Markets

Brexit and tariffs only serve to cause economic harm

On Tuesday the International Monetary Fund (IMF) upgraded its economic growth forecast for both the world and the UK economy this year.

The IMF now believes Britains economy will grow by 1.6 per cent this year and the world economy by 3.9 per cent.

This should have been cause for some celebration in the UK in the light of Brexit.

Except it wasnt. The IMF also downgraded economic growth forecasts for the UK for the next few years, and said very clearly that Brexit was holding the UK economy back.

It also sounded alarm bells over the prospect of a global trade war, warning global trade could be “torn apart” if the US and China fail to resolve their differences.

Part of the reason for the upgrade in the global economic forecast is that investment levels are increasing thanks to pent up demand left over from the aftermath of the financial crisis, the IMF said.

Lack of investment

But with Britain, the opposite is the case with investment delayed because of Brexit, which the IMF said was having a direct, and negative, impact on economic growth.

So where does that leave businesses and the markets? As usual, they are at the mercy of politicians and political decisions. The UK economy and its progress will depend on the success or failure of the government to negotiate Brexit.

Given the House of Lords now looks likely to get an amendment through parliament that could force the government to remain in the Customs Union those negotiations could now take quite a bit longer than hoped. The government is likely to try to overturn the amendment, but even so it will mean it have to focus time and effort to win a parliamentary battle rather than on Brexit negotiations.

So, any progress for the UK economy is likely to be delayed further until local political arguments can be resolved. If they arent resolved quickly, it is likely the IMF will downgrade the UKs growth forecast for next year further still.

Meanwhile, the US and China, the worlds two largest economies, are facing off over trade with little sign of a resolution in sight.
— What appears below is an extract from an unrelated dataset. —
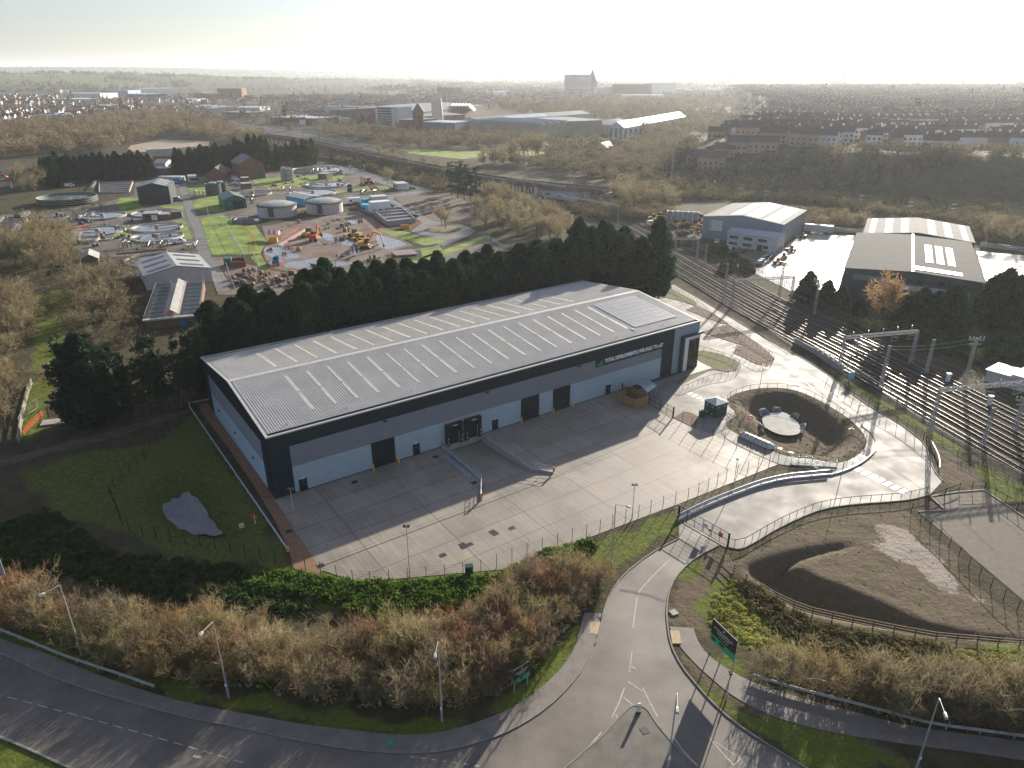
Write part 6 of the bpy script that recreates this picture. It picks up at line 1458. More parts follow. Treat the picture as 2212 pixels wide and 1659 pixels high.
for k,t in enumerate(('SURFACE GROUP','MARKET SERVING','METPRODUCE','NU PHALT LTD')):
    s_=MB().box(3.2,-.12,6.9-k*1.05,8.2,-.06,7.75-k*1.05).build('sign_board',M_white,u); 
    MB().box(3.4,-.14,7.05-k*1.05,3.9,-.125,7.6-k*1.05).build('logo',M_green if k!=2 else M_black,s_); text_mesh(t,3.4,.4,'lettering',M_kg,s_,(4.2,-.14,7.15-k*1.05),(PI/2,0,0),0,.004)
# office annex
A0,A1=W('c3',450,1160).xy,W('c3',748,1200).xy; an=gabled('white two storey office block built onto the pale unit','office',A0,A1,8.5,5.3,6.6,M_lgrey,M_unit,'x',[('f',.9,3.3,3.4,1.1),('f',6.4,3.3,3.4,1.1),('f',12,3.3,3.4,1.1),('f',.9,.9,3.4,1.1),('f',6.4,.9,3.4,1.1),('f',14.2,.9,1.8,1.1)],[('f',12,1.9,2.2)],name='office_block')
# dark flat unit
C0,C1,C2=W('c3',1155,1283,9).xy,W('c3',1975,1370,9).xy,W('c3',1945,1138,9).xy; L_=(C1-C0).length; dep=(C2-C1).length
o=gabled('wide dark industrial unit with low dark roof and white office strip','industrial unit',C0,C1,dep,8.6,9.6,mat('unit_dark',(.05,.058,.065),.5,var=.1,scale=.4),mat('roof_dark_sheet',(.075,.078,.078),.9,spec=.1,var=.15,scale=.4,stretch=(.3,3,1)),'y',name='industrial_unit')
b=MB().box(L_*.27,-.35,0,L_*.93,-.02,5.6).build('white_panel',M_lgrey,o)
for k in range(6): MB().box(L_*(.47+.075*k),-.1,6.4,L_*(.47+.075*k)+1.8,-.02,7.4).build('window',M_win,o)
for k in range(6): MB().box(L_*(.33+.1*k),-.42,3.2,L_*(.33+.1*k)+2.2,-.36,4.2).build('window',M_win,o)
MB().box(L_*.07,-.08,5.6,L_*.32,-.02,7.2).build('glazed_strip',mat('strip_grey',(.16,.2,.2),.4),o)
rf=[x for x in kids(o) if x.name.startswith('roof')][0]
MB().box(L_/2-.3,-.3,9.75,L_/2+.3,dep+.3,9.9).build('ridge_cap',M_trim,rf)
for j in range(3):
    for k in range(2):
        xa=L_*(.60+.085*j); xb=xa+L_*.055; ya=dep*(.26+.24*k); z_=lambda x: 9.6-1.0*(x-L_/2)/(L_/2)+.3
        MB().add([(xa,ya,z_(xa)),(xb,ya,z_(xb)),(xb,ya+dep*.22,z_(xb)),(xa,ya+dep*.22,z_(xa))],[(0,1,2,3)]).build('rooflight',M_sky,rf)
xa,xb=L_*.5,L_*.86; MB().add([(xa,dep*.05,z_(xa)+.05),(xb,dep*.05,z_(xb)+.05),(xb,dep*.12,z_(xb)+.05),(xa,dep*.12,z_(xa)+.05)],[(0,1,2,3)]).build('roof_plant',M_pv,rf)
D0=W('c3',1262,1078,9).xy; D1=W('c3',1925,1135,9).xy; D2=W('c3',1900,1043,9).xy; L_=(D1-D0).length; dep=(D2-D1).length*1.05; off=(D2-D1).normalized()*.8
o=gabled('lighter rear hall of the dark unit with rows of bright rooflights','industrial unit',D0+off,D1+off,dep,8.4,10.2,MATS['unit_dark'],mat('roof_rear',(.13,.13,.13),.85,spec=.15,var=.15,scale=.4),'y',name='industrial_unit',over=.1)
rf=[x for x in kids(o) if x.name.startswith('roof')][0]
for sd in (-1,1):
    for c_,w0 in ((.25,.13),(.55,.13),(.85,.1)):
        for k in range(9):
            xa=L_/2+sd*L_/2*(c_-w0/2); xb=L_/2+sd*L_/2*(c_+w0/2); zz=lambda x: 10.2-1.8*abs(x-L_/2)/(L_/2)+.26; y0=dep*(.05+.105*k)
            P=[(xa,y0,zz(xa)),(xb,y0,zz(xb)),(xb,y0+1.4,zz(xb)),(xa,y0+1.4,zz(xa))]; q=MB(); q.quad(*(P if sd>0 else P[::-1])); q.build('rooflight',M_sky,rf)
p=W('c3',1840,1400); o=thing('canopy','small white canopy at the right end of the dark unit','canopy',(p.x,p.y,0),-.5); MB().box(-3,-1.5,3.6,3,1.5,3.8).build('roof',M_white,o); [MB().box(x,-1.2,0,x+.15,-1.05,3.6).build('post',M_pole,o) for x in (-2.7,2.5)]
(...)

The IMFs warning was that the first shots in a trade war had been fired and that tensions could escalate.

What most businesses and markets in general want now is a little bit of stability. It is almost certain that businesses will be reviewing investment decisions not just because of Brexit but also because of the potential of an international trade war.

Both tariffs in the US and Brexit in the UK hark back to a time when both the US and UK were the dominant powers in the world. Both are reactions to global free trade and its impact. And as the IMF has rightly noted, neither is a solution.